Validate that fallback name resolution is not silently reenabled by domain join scripts, vendor tooling, or imaging pipelines.
Audit DHCP options to ensure legacy name services are not being pushed to clients automatically.
Block outbound NetBIOS traffic at the firewall wherever possible, especially between VLANs or across trust boundaries.
Confirm that internal security tooling can detect Responder-like activity or rogue name replies on local subnets.
LLMNR and NetBIOS are rarely at the centre of breach reports. But they are often the entry point. They are quiet, legacy, and forgotten—and that is exactly why they are still used.
Summary: Quiet Defaults, Loud Consequences
None of these protocols make headlines anymore. NTLM, SMB, LDAP, Telnet, FTP, LLMNR, and NetBIOS are rarely mentioned outside of audit reports or lab writeups. But in the field, they still enable credential theft, privilege relay, and lateral movement every day—not because they are unpatched, but because they are still enabled.
Attackers do not need to drop malware when the authentication stack is misconfigured. They do not need a zero day when the first three systems they scan are running plain FTP or respond to spoofed LLMNR broadcasts. These are the kinds of defaults that stop being visible to defenders after years of coexistence. But they are still visible to attackers.

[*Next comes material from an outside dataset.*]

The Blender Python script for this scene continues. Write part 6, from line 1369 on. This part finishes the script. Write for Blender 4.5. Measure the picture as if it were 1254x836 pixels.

What would I prioritise? Start with NTLM. Remove it where you can, and contain it where you cannot. Enforce SMB signing before worrying about version numbers. Audit LDAP flows across network boundaries and move toward LDAPS. Remove Telnet and FTP binaries entirely, and if FTP must remain, isolate it and constrain its reach. Then finally, clean up the noise disable LLMNR and NetBIOS, and shut the door on one of the oldest lateral footholds still in play. None of these fixes require new tools. They require old decisions to be revisited. Most of what gets exploited today is not new, and that is exactly what makes it so effective.